Monday, May 24, 2010

Roots of the Current Mainstream System

The theme of next Monday's walk-and-talk is a look at the roots of the current mainstream system of schooling here in Kingston. For the founding of Kingston Sudbury-model school to be recognized as worthwhile, it's helpful to understand the dynamics that lead the mainstream system to be what it is.

The current system was designed largely to assimilate immigrants, and to prepare farm children for industrial-age jobs. Egerton Ryerson, the founder of the system, was explicit about this. Trying to adapt this system to a time when we value, rather than assimilate, diverse cultures, when we are preparing children for 21st century jobs rather than for industrial-age jobs, is risky.

Adapting old forms to new purposes can work. Witness old warehouses becoming loft apartments. But it wasn't the original manufacturers who found another use for those warehouses - it took a fresh look to see the opportunity. And there also remain today tracts of ill-used warehouses, unable to be renovated because of arcane laws. Was our schooling system originally set up to effectively adapt to change?
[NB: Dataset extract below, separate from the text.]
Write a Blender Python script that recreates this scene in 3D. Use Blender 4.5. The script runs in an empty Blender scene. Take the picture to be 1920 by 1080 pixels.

Egerton Ryerson set up our schooling system so that power was centralized in the hands of one authority, namely Egerton Ryerson. And he, as an ardent missionary and minister, humbly believed that all of his work came under the authority of an all-powerful god. Obedience was a fundamental value, and it was built into the core of the system.

Obedience can be simply a means to an end. When I told a group of scientifically-curious 15-year-olds that they could come near an open tank of liquid nitrogen, but only if they obeyed me fully, they were happy to comply. People are equally willing to obey when it is required to hold a job. But obedience is no longer considered a fundamental value in our culture. Or perhaps I should say in our multiculture. We value navigating and supporting our differences, not forming ourselves to the will of the most powerful.

(I speak only of our civic culture. Many of us, in our religious lives, have been a part of, and continue to be a part of, communities that believe that all authority has divine origin)

One aspect of this shift towards, if I may, democracy, is that in some local mainstream schools, people are being trained to talk through interpersonal conflicts, hearing each other as equals. This includes both students and teachers. This nascent aspect of equality is in contrast to the school system's current structure, still like the original, of following a curriculum imposed from an outside authority.

Do we have today a system that has improved upon the original? Or have adjustments to the monolith created a patchwork of features that get in each other's way? That's a question for another day. Today's point is that the core features of the original system remain, features that are not only no longer relevant, but are in opposition to today's goals.

Public schools have enough challenges today - funding, politics, adapting to a diverse body of students - that are all the more challenging when trying to make use of an out-of-date structure.

Sudbury-model schools were designed after a fresh look at what was needed. Kingston needs schools designed for the 21st century.